→ **Data block**
## begin

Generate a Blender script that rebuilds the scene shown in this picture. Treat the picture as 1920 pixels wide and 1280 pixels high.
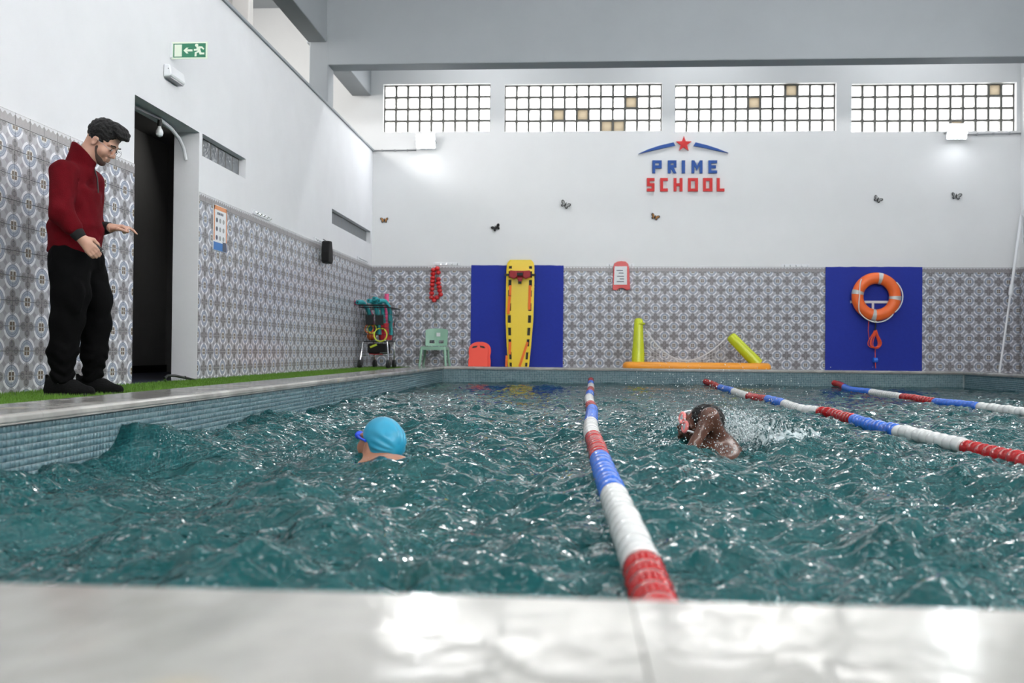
import bpy, bmesh, math, random
import numpy as np
from mathutils import Vector, Matrix

for o in list(bpy.data.objects):
    bpy.data.objects.remove(o)
S = bpy.context.scene
COL = S.collection
rng = random.Random(7)
nrg = np.random.default_rng(7)

# ------------------------------------------------------------------ camera
F_PX, YAW, PITCH, ROLL = 1720.0, 0.0668419, 0.0110228, 0.0091234
CAM = np.array([0.0, 0.0, 0.2487])
_c, _s = math.cos(YAW), math.sin(YAW)
_cp, _sp = math.cos(PITCH), math.sin(PITCH)
fwd = Vector((-_s * _cp, _c * _cp, _sp))
up0 = Vector((_s * _sp, -_c * _sp, _cp))
rt0 = Vector((_c, _s, 0))
cr, sr = math.cos(ROLL), math.sin(ROLL)
rt = cr * rt0 + sr * up0
up = -sr * rt0 + cr * up0
cd = bpy.data.cameras.new('camera')
cam = bpy.data.objects.new('camera', cd)
COL.objects.link(cam)
cam.matrix_world = Matrix(((rt.x, up.x, -fwd.x, CAM[0]), (rt.y, up.y, -fwd.y, CAM[1]),
                           (rt.z, up.z, -fwd.z, CAM[2]), (0, 0, 0, 1)))
cd.sensor_width = 36.0
cd.lens = F_PX * 36 / 1920
cd.clip_start = 0.05
cd.clip_end = 200
cd.dof.use_dof = True
cd.dof.focus_distance = 6.6
cd.dof.aperture_fstop = 2.8
S.camera = cam

# ------------------------------------------------------------------ sky, daylight, exposure
W = bpy.data.worlds.new('world')
S.world = W
W.use_nodes = True
W.node_tree.nodes['Background'].inputs[0].default_value = (1.0, 0.99, 0.97, 1)
W.node_tree.nodes['Background'].inputs[1].default_value = 32.0
S.view_settings.view_transform = 'Standard'
S.view_settings.look = 'None'
S.view_settings.exposure = -0.2
S.view_settings.gamma = 1.0
S.view_settings.use_curve_mapping = False
S.cycles.max_bounces = 4
S.cycles.diffuse_bounces = 3
S.cycles.glossy_bounces = 2
S.cycles.transparent_max_bounces = 6
S.cycles.adaptive_threshold = 0.06
S.cycles.sample_clamp_indirect = 6.0
S.cycles.caustics_reflective = False
S.cycles.caustics_refractive = False


def area(name, loc, target, sx, sy, power, color=(1, 1, 1), portal=False):
    l = bpy.data.lights.new(name, 'AREA')
    l.shape = 'RECTANGLE'
    l.size, l.size_y = sx, sy
    l.energy = power
    l.color = color
    if portal:
        l.cycles.is_portal = True
    o = bpy.data.objects.new(name, l)
    COL.objects.link(o)
    o.location = loc
    d = Vector(target) - Vector(loc)
    o.rotation_euler = d.to_track_quat('-Z', 'Y').to_euler()
    return o


XW, XR, YB, YF = -3.483, 7.336, 15.625, -2.6        # room
XP0, XP1, YP0, YP1 = -2.10, 6.075, 0.924, 14.736   # pool edge
ZF, ZW = -0.0505, -0.245                            # deck floor, water
COPW = 0.385
ZC = 6.2

# daylight through the right wall's high windows; added unseen fill behind the camera
for i, y in enumerate((0.5, 4.0, 7.5)):
    area('daylight_right', (XR - 0.02, y, 4.43), (XR - 1.0, y, 4.0), 2.7, 0.8, 42, (0.93, 0.96, 1.0))
for i, x in enumerate((-1.8, 1.3, 4.4)):
    area('rear_fill', (x, YF + 0.02, 4.43), (x, YF + 1.0, 4.2), 2.6, 0.8, 20, (0.97, 0.98, 1.0))
area('gallery_fill', (-5.62, 12.4, 4.7), (-4.3, 15.6, 4.4), 1.6, 0.8, 170, (1.0, 0.98, 0.95))  # added light to brighten the gallery's end wall; no window built there
# weak fill added to lift the dark corridor, no lamp there
area('corridor_fill', (-4.4, 10.8, 2.8), (-4.6, 8.0, 1.0), 0.3, 0.3, 5.0, (1.0, 0.97, 0.92))
# unseen fills added under the ceiling, for end-wall brightness and glints on the water
for x in (-1.5, 2.0, 5.5):
    area('ceiling_fill', (x, 14.2, ZC - 0.06), (x, 14.2, 0), 1.2, 0.3, 48, (0.96, 0.98, 1.0))
for x in (-2.9, -0.2, 2.6, 5.4):
    for y in (3.0, 6.0, 9.2):
        area('ceiling_fill', (x, y, ZC - 0.06), (x, y, 0), 1.2, 0.35, 32, (0.96, 0.98, 1.0))



# ------------------------------------------------------------------ pixel helpers (place things on known planes)
def ray(px, py):
    a = (px - 960) / F_PX
    b = -(py - 640) / F_PX
    d = fwd + a * rt + b * up
    return np.array(d)


def on(axis, val, px, py):
    q = ray(px, py)
    t = (val - CAM[axis]) / q[axis]
    return CAM + t * q


def Bk(px, py, off=0.0):
    return on(1, YB - off, px, py)


def Lf(px, py, off=0.0):
    return on(0, XW + off, px, py)


def Zp(px, py, z):
    return on(2, z, px, py)


# ------------------------------------------------------------------ materials
def srgb(r, g, b):
    def f(c):
        c /= 255.0
        return c / 12.92 if c <= 0.04045 else ((c + 0.055) / 1.055) ** 2.4
    return (f(r), f(g), f(b), 1.0)


def N(nt, t, **kw):
    n = nt.nodes.new(t)
    for k, v in kw.items():
        setattr(n, k, v)
    return n


def mat(name, col, rough=0.5, metal=0.0, noise=None, bump=None, spec=0.5, trans=0.0, alpha=1.0, coat=0.0, sheen=0.0, sss=0.0):
    """plain principled material; noise=(scale, amount) varies the colour, bump=(scale, strength)"""
    m = bpy.data.materials.new(name)
    m.use_nodes = True
    nt = m.node_tree
    b = nt.nodes['Principled BSDF']
    b.inputs['Base Color'].default_value = col
    b.inputs['Roughness'].default_value = rough
    b.inputs['Metallic'].default_value = metal
    b.inputs['Specular IOR Level'].default_value = spec
    b.inputs['Transmission Weight'].default_value = trans
    b.inputs['Alpha'].default_value = alpha
    b.inputs['Coat Weight'].default_value = coat
    b.inputs['Sheen Weight'].default_value = sheen
    if sss:
        b.inputs['Subsurface Weight'].default_value = sss
        b.inputs['Subsurface Radius'].default_value = (0.01, 0.004, 0.002)
    tc = N(nt, 'ShaderNodeTexCoord')
    if noise:
        no = N(nt, 'ShaderNodeTexNoise')
        no.inputs['Scale'].default_value = noise[0]
        no.inputs['Detail'].default_value = 6
        nt.links.new(tc.outputs['Object'], no.inputs['Vector'])
        mx = N(nt, 'ShaderNodeMix', data_type='RGBA')
        a = noise[1]
        mx.inputs[6].default_value = tuple(c * (1 - a) for c in col[:3]) + (1,)
        mx.inputs[7].default_value = tuple(min(1, c * (1 + a)) for c in col[:3]) + (1,)
        nt.links.new(no.outputs['Fac'], mx.inputs[0])
        nt.links.new(mx.outputs[2], b.inputs['Base Color'])
    if bump:
        no = N(nt, 'ShaderNodeTexNoise')
        no.inputs['Scale'].default_value = bump[0]
        no.inputs['Detail'].default_value = 4
        nt.links.new(tc.outputs['Object'], no.inputs['Vector'])
        bp = N(nt, 'ShaderNodeBump')
        bp.inputs['Strength'].default_value = bump[1]
        bp.inputs['Distance'].default_value = 0.01
        nt.links.new(no.outputs['Fac'], bp.inputs['Height'])
        nt.links.new(bp.outputs['Normal'], b.inputs['Normal'])
    return m


def emit(name, col, s):
    m = bpy.data.materials.new(name)
    m.use_nodes = True
    nt = m.node_tree
    nt.nodes.clear()
    e = N(nt, 'ShaderNodeEmission')
    e.inputs[0].default_value = col
    e.inputs[1].default_value = s
    o = N(nt, 'ShaderNodeOutputMaterial')
    nt.links.new(e.outputs[0], o.inputs[0])
    return m


class G:
    """tiny expression helper for math nodes"""
    def __init__(s, nt):
        s.nt = nt

    def m(s, op, *a):
        n = N(s.nt, 'ShaderNodeMath', operation=op)
        for i, v in enumerate(a):
            if isinstance(v, (int, float)):
                n.inputs[i].default_value = v
            else:
                s.nt.links.new(v, n.inputs[i])
        return n.outputs[0]

    def mix(s, fac, a, b):
        n = N(s.nt, 'ShaderNodeMix', data_type='RGBA')
        for i, v in ((0, fac), (6, a), (7, b)):
            if isinstance(v, (int, float, tuple)):
                n.inputs[i].default_value = v
            else:
                s.nt.links.new(v, n.inputs[i])
        return n.outputs[2]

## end

→ **Aim**
Return only the lines from the start of the data through the line that contains "from mathutils import Vector, Matrix", please, copying them exactly and omitting all pictures.

→ **Full solution**
Generate a Blender script that rebuilds the scene shown in this picture. Treat the picture as 1920 pixels wide and 1280 pixels high.
import bpy, bmesh, math, random
import numpy as np
from mathutils import Vector, Matrix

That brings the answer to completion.